"Se você quer amor verdadeiro, então chegou o momento. Essa é a vida real. Não é perfeita, mas é real."
É interessante notar como uma das mais belas e reais histórias românticas que o cinema já contou é muito mais um filme sobre o tempo do que sobre o amor. Não que ele não esteja lá, mas o interesse do diretor e roteirista Richard Linklater em seus Antes do Amanhecer, Antes do Pôr-do-Sol e Antes da Meia-Noite parece muito mais o efeito que a passagem de tempo exerce não apenas sobre a aparência física de seu casal protagonista, mas também em suas personalidades e, consequentemente, seus sentimentos - um pelo outro, por eles mesmos e pelo mundo à sua volta. Assim, a "trilogia do Antes" é também um filme sobre o amadurecimento pelo qual todos passamos ao longo de nossas vidas e que nos faz olhar para trás e, paradoxalmente, reconhecermo-nos em nossas versões passadas, mas também mal entender o que nos fez ficar tão diferentes.
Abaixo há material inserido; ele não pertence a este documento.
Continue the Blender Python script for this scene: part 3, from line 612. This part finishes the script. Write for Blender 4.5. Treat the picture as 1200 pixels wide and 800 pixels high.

E se o tempo é o tema, realismo é a palavra de ordem, da confecção do roteiro às performances da trilogia. Não aquele realismo que empresta o tom das produções documentais à tramas que em nada lembram o lado de cá da tela. O realismo aqui está impregnado em tudo, da abordagem do romance central aos diálogos, passando pelas reações dos personagens aos vislumbres de mais detalhes sobre o parceiro. Daí a frase símbolo da trilogia talvez ser um trecho de um importante – e não são todos? – diálogo de Antes da Meia-Noite, quando Jesse fala à Celine que o amor deles pode não ser perfeito, mas é real. E é verdade. Dói ver em dado momento desse terceiro filme os personagens por quem nos apaixonamos dezoito anos atrás perto da separação, mas basta olhar mais atentamente e constatar o quão bonitas são essas cenas até aqui derradeiras da trilogia. Ora, arrancar romantismo de um “viveram felizes para sempre” puramente arbitrário é barbada, agora o que Linklater, Delpy e Hawke fazem ali, após os personagens mostrarem que são o que de mais mortal existe um para o outro - e basta ver como se machucam mesmo através de "brincadeiras" antes da longa discussão do terceiro ato -, é magia pura. É o amor para o qual durante dois filmes nos preparamos (e eles também, claro): quando mesmo com muita coisa dizendo que acabou, eles insistem em continuar, por que uma única razão é o suficiente – o amor um pelo outro, aquela coisa iniciada em um vagão em Viena.
Além disso, é um deleite acompanhar como a idade traz uma nova percepção acerca das distintas fases do tempo ao longo dos três filmes: se na juventude de Antes do Amanhecer boa parte dos diálogos dão conta do futuro, em Antes do Pôr-do-Sol o tema central passa a ser o estado de espírito dos protagonistas no presente e, finalmente, em Antes da Meia-Noite, é o passado sob a ótica mais apurada dos agora adultos vividos quem ganha os holofotes. E isso se reflete na relação dos personagens: no primeiro filme uma idealização romântica característica do espírito indomável da juventude - um romantismo por vezes idiota, como eles reconhecem anos depois, afinal como não pegaram os telefones e sobrenome um do outro?! -; aí na continuação, aquele olhar sobre amor da vida adulta, cheio de neuroses, crises, mas ainda assim esperançoso, a mistura exata de pessimismo e otimismo, anseio e medo; e por fim, o amor calejado, de figuras que se conhecem intimamente e ainda se surpreendem negativamente ou positivamente, duas figuras que poderiam desistir, mas seguem tentando.
E é incrível como um filme consegue ser ao mesmo tempo tão cruel e tão bonito e romântico (atenção: romântico, não romantizado). Aliás, arriscaria dizer que mesmo não sendo meus filmes favoritos (perto disso, bem perto) ou mesmo minha trilogia favorita (perto disso, bem perto [2]), a história de amor de Jesse e Celine é uma das coisas mais bonitas que já vi no cinema e frequentemente volta à minha mente e me força a uma revisão. E segue sendo sempre um prazer viajar ao lado dos personagens de Hawke e Delpy.